Next, Fernando de Castro Soubriet, grandson of Cajal’s disciple of the same name, narrated the “intrahistory” of a diplomatic victory. His talk explained how the “Cajal Legacy Group”, under the presidency and technical leadership of Juan A. de Carlos, achieved what seemed impossible: that UNESCO inscribed the archives of Cajal and his School in the Memory of the World register in 2017.

III. The Honouree: A Film Script for a Life in Science

The most touching and surprising moment arrived with the intervention of Juan A. de Carlos himself. Breaking academic protocol with the Almodovar-esque title “What Have I Done (in Neuroscience) to Deserve This?” (“Que he hecho yo (en Neurociencia) para merecer esto?”), Juan gifted the audience an unprecedented confession.

Projecting a 1982 image, he revealed his beginnings as a film extra. The auditorium burst into applause and laughter upon discovering that, before becoming the custodian of the legacy, Juan had participated as an extra in the legendary TVE series “Ramón y Cajal: Story of a Will” (“Ramon y Cajal: Historia de una voluntad”), directed by Jose Maria Forque. He walked through the set of Cajal’s laboratory dressed in period costume, not knowing that destiny would lead him to direct and preserve that very same laboratory in real life. A perfect metaphor for a life dedicated to science: from a secondary actor in fiction to a protagonist in real history.

IV. The Signature, Consciousness, and the Future

The event reached its institutional climax with two moments of enormous symbolic weight that united governance with metaphysics.

First, the intervention of Dr. Liset Menendez de la Prida, Director of the Instituto Cajal. Far from a standard closing speech, Menendez de la Prida raised her gaze toward the great challenges of current neuroscience. Connecting legacy with the vanguard, she spoke about consciousness, that ultimate mystery that Cajal could barely glimpse and that today, thanks to technology and the artificial intelligence she herself applies in her research on memory, we are beginning to interrogate.

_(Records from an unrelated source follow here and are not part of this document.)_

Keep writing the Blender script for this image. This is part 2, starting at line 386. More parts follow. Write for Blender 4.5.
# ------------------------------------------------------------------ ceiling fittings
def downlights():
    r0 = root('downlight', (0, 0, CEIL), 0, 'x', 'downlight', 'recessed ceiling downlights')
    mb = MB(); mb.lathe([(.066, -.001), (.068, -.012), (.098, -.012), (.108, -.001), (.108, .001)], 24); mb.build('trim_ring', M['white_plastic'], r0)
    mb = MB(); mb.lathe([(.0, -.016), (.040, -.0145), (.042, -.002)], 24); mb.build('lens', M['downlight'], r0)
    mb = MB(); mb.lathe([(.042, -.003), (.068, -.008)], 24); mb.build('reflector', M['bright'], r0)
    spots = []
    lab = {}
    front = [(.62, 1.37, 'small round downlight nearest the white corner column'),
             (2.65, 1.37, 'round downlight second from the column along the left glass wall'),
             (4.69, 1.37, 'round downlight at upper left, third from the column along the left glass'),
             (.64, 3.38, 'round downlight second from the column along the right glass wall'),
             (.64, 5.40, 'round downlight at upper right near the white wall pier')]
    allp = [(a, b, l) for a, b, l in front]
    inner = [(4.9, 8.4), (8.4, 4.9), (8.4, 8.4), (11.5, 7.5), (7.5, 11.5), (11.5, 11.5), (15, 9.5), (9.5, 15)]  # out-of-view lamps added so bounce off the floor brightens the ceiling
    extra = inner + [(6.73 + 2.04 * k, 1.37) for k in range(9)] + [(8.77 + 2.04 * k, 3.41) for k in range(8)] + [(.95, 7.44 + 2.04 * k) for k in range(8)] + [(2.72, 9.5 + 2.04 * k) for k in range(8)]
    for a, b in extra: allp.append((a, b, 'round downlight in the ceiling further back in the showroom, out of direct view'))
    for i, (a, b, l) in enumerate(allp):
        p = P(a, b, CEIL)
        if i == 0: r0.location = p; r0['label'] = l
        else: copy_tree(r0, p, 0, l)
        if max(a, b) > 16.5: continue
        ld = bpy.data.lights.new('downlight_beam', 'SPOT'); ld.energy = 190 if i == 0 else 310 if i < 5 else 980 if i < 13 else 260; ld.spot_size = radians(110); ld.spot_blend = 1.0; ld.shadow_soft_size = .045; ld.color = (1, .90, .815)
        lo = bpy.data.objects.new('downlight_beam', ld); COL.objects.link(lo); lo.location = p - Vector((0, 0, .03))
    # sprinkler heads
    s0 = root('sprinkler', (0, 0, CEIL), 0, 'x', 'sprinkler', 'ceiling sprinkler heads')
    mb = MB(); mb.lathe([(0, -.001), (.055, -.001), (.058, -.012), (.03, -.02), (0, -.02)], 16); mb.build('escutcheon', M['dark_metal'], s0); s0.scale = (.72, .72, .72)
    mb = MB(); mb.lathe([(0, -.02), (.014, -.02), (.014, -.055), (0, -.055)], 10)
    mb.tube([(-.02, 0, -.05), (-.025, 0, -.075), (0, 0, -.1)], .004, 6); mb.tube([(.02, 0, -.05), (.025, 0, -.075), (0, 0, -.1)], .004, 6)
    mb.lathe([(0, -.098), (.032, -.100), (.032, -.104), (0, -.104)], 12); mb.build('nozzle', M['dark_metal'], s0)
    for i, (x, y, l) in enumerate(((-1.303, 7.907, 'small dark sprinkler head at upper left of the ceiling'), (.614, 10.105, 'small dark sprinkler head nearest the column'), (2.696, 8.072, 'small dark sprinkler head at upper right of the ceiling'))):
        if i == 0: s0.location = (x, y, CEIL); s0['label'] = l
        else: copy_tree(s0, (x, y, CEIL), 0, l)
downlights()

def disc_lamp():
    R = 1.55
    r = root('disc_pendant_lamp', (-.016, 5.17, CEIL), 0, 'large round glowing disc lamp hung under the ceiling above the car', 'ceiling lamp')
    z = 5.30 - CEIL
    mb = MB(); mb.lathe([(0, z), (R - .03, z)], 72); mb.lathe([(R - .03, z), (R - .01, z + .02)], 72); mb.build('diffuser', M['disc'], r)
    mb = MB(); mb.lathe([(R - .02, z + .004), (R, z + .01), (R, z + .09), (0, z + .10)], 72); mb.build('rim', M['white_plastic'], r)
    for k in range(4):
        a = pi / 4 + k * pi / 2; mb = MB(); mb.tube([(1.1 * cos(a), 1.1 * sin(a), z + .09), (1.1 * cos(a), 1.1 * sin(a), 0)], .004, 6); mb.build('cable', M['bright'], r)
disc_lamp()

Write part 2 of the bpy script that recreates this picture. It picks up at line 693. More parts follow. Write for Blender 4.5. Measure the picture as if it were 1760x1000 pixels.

Immediately afterwards, the solemn signing of the donation took place. Pedro Ramón y Cajal Agueras (brother of Santiago and also a great-grandson of Pedro Ramón y Cajal), representing the Ramón y Cajal Abogados law firm, put his signature alongside that of the director to formalise the delivery of facsimiles of the Teaching Panels (Cuadros Docentes).

This act of patronage resolves the great paradox of the legacy: while the originals (a Cultural Heritage Asset and Heritage of Humanity) remain at the Complutense University, these high-fidelity facsimiles will be hung on the walls, this time at the new CNC in Alcala, to teach and inspire new generations of researchers.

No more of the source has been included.